I have to say this; that's the first thing.
(Wllm.) Blake says, and maybe I'm misremembering this
but I've already said it this way maybe a dozen times, that
everything that can be thought is an image of truth.
So for starters, a distinction: there is a difference
between my self-serving schemes, altered as the occasion unfolds,
and the thoughts that arrive like light-and-geometry at the eye.
And are held there tenuously by an art that no one can teach you.
We can certainly argue about an idea but we are not arguing
with each other, exactly. And if we are we aren't attending to the idea.
And if an idea-object does arrive sometimes you are helpless not say it.
Maybe because it has not fully arrived until it is taken into the mind.
The words that you find for it are not to be confused with the idea-object itself
but they are an important point of ritual, a kind of listening that is at best
collaborative, revised in the space around you, occupies the senses like good bread.

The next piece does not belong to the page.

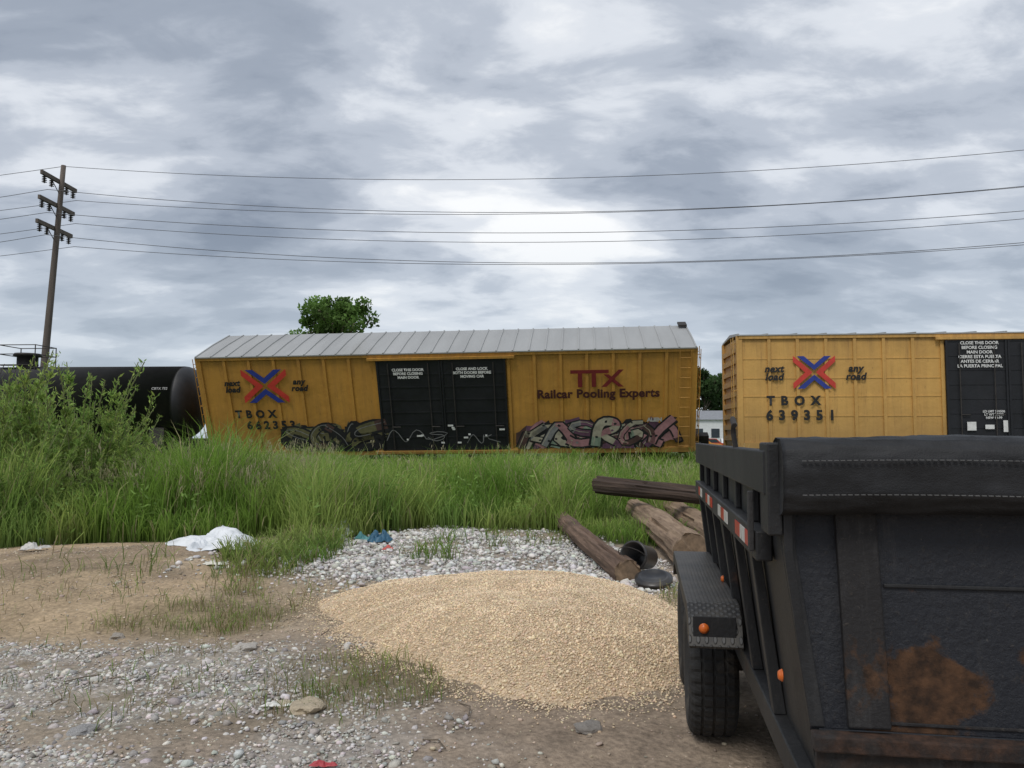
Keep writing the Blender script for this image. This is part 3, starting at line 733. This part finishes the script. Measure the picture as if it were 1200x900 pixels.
tubes('ladder',[([(a,-1.55,1.0),(a,-1.6,3.2),(a,-1.0,4.3)],.02) for a in (-.3,.3)]+[([(-.3,-1.58,zz),(.3,-1.58,zz)],.015) for zz in np.arange(1.1,3.6,.35)],M['steel'],tk)
boxes('underframe',[(-Ht-.3,Ht+.3,-.3,.3,.8,1.25)]+[(s*(Ht-1.4)-.3,s*(Ht-1.4)+.3,-1.3,1.3,1.0,1.7) for s in (-1,1)],M['steel'],tk)
text('lettering','CBTX 732',.15,(6.45,-1.46,3.25),simple('lettering_faded',(.35,.35,.34),.8,.2,8),tk,rotx=68,bold=.002)
for s in (-1,1): bogie(tk,s*(Ht-1.3))
# ---------------------------------------------------------------- track
trk=empty('railway_track',(7.0,30.64,0),(0,0,rad(-5))); trk["kind"]="structure"; trk["label"]="railway track on a low ballast bed"
extrude('ballast',[(-2.6,-.1),(-1.6,.2),(3.6,.25),(4.8,-.1)],-90,90,'x',simple('ballast_stone',(.28,.26,.24),.95,.4,14,.8,bd=.05),trk)
for s in (-1,1):
    extrude('rail',[(s*.75-.07,.2),(s*.75+.07,.2),(s*.75+.015,.23),(s*.75+.035,.3),(s*.75-.035,.3),(s*.75-.015,.23)],-90,90,'x',M['steel'],trk)
# ---------------------------------------------------------------- pole and wires
SP=.0661
def slope(y):
    v=(450-y)/950; return (v*.9978+SP)/(.9978-v*SP)
def lineY(x): return 45-.105*(x+25.4)
M['polewood']=simple('pole_wood',(.12,.10,.085),.9,.3,6,.4,vec=(1,1,.1))
M['wire']=simple('wire',(.09,.09,.095),.6,.1,2)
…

That's a fine case for conversation, for writing, and for even fairly wild speculative philosophy. The actual physiology of thinking is a fucking A-MAZING topic, btw. With current technology you can watch someone's brain think and you can see concepts activate the optical cortex, as though the telescope of the eye is also a projector, so the universe goes in and goes out, so there are two universes with conceptual differences: the objective one that we never really quite see but we trust is out there, and the subjective one that we think about and have to acknowledge as partly figment, and we're left with the job of identifying the accretions of self in our projected image and replacing them with unsullied observation. Maybe that's why literate scientists tend to like [Wllm.] Blake. Fuck!